Required work: Only the pictures are omitted; repeat all other data exactly.

Start Dataset content

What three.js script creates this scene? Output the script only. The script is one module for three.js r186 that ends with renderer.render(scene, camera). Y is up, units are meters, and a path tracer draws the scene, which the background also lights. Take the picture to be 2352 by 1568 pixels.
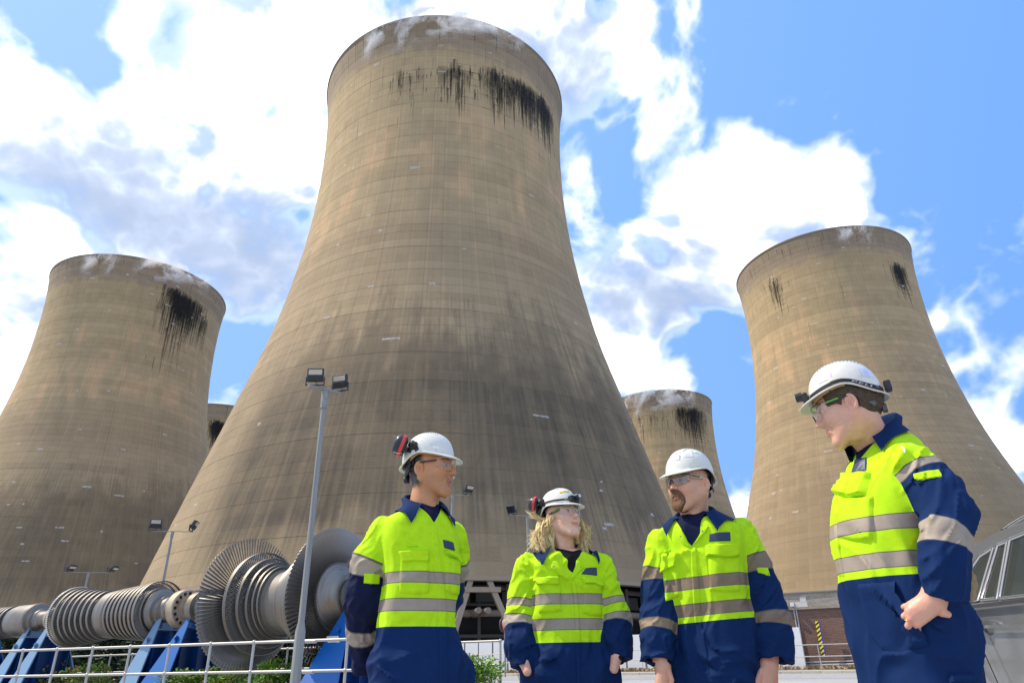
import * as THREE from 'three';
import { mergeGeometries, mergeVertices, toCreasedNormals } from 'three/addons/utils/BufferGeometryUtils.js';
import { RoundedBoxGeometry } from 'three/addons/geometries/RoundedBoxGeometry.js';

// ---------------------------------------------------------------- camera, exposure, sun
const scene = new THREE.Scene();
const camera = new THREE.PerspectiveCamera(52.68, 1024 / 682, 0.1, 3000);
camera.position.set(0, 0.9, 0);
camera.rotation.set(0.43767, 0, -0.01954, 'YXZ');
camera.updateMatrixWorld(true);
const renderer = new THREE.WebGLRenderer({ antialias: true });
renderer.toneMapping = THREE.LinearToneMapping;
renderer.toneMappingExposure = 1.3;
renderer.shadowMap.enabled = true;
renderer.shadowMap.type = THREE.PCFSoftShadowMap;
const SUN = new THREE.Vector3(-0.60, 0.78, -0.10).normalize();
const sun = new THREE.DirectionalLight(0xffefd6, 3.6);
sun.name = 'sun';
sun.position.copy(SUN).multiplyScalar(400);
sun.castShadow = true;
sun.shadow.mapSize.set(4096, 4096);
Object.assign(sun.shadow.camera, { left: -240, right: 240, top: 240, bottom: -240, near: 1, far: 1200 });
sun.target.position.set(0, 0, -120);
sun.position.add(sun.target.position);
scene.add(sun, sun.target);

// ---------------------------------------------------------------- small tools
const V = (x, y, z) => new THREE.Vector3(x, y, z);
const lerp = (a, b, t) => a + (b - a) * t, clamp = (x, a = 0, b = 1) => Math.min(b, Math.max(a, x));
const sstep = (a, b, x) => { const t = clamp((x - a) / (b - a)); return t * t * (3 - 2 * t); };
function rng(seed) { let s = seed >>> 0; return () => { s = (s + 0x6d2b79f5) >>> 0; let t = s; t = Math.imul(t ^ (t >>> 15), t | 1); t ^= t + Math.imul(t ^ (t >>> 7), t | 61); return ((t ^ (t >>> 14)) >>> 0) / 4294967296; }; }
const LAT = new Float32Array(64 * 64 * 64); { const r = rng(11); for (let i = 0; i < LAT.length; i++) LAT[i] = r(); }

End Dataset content

Solution to this problem:
What three.js script creates this scene? Output the script only. The script is one module for three.js r186 that ends with renderer.render(scene, camera). Y is up, units are meters, and a path tracer draws the scene, which the background also lights. Take the picture to be 2352 by 1568 pixels.
import * as THREE from 'three';
import { mergeGeometries, mergeVertices, toCreasedNormals } from 'three/addons/utils/BufferGeometryUtils.js';
import { RoundedBoxGeometry } from 'three/addons/geometries/RoundedBoxGeometry.js';

// ---------------------------------------------------------------- camera, exposure, sun
const scene = new THREE.Scene();
const camera = new THREE.PerspectiveCamera(52.68, 1024 / 682, 0.1, 3000);
camera.position.set(0, 0.9, 0);
camera.rotation.set(0.43767, 0, -0.01954, 'YXZ');
camera.updateMatrixWorld(true);
const renderer = new THREE.WebGLRenderer({ antialias: true });
renderer.toneMapping = THREE.LinearToneMapping;
renderer.toneMappingExposure = 1.3;
renderer.shadowMap.enabled = true;
renderer.shadowMap.type = THREE.PCFSoftShadowMap;
const SUN = new THREE.Vector3(-0.60, 0.78, -0.10).normalize();
const sun = new THREE.DirectionalLight(0xffefd6, 3.6);
sun.name = 'sun';
sun.position.copy(SUN).multiplyScalar(400);
sun.castShadow = true;
sun.shadow.mapSize.set(4096, 4096);
Object.assign(sun.shadow.camera, { left: -240, right: 240, top: 240, bottom: -240, near: 1, far: 1200 });
sun.target.position.set(0, 0, -120);
sun.position.add(sun.target.position);
scene.add(sun, sun.target);

// ---------------------------------------------------------------- small tools
const V = (x, y, z) => new THREE.Vector3(x, y, z);
const lerp = (a, b, t) => a + (b - a) * t, clamp = (x, a = 0, b = 1) => Math.min(b, Math.max(a, x));
const sstep = (a, b, x) => { const t = clamp((x - a) / (b - a)); return t * t * (3 - 2 * t); };
function rng(seed) { let s = seed >>> 0; return () => { s = (s + 0x6d2b79f5) >>> 0; let t = s; t = Math.imul(t ^ (t >>> 15), t | 1); t ^= t + Math.imul(t ^ (t >>> 7), t | 61); return ((t ^ (t >>> 14)) >>> 0) / 4294967296; }; }
const LAT = new Float32Array(64 * 64 * 64); { const r = rng(11); for (let i = 0; i < LAT.length; i++) LAT[i] = r(); }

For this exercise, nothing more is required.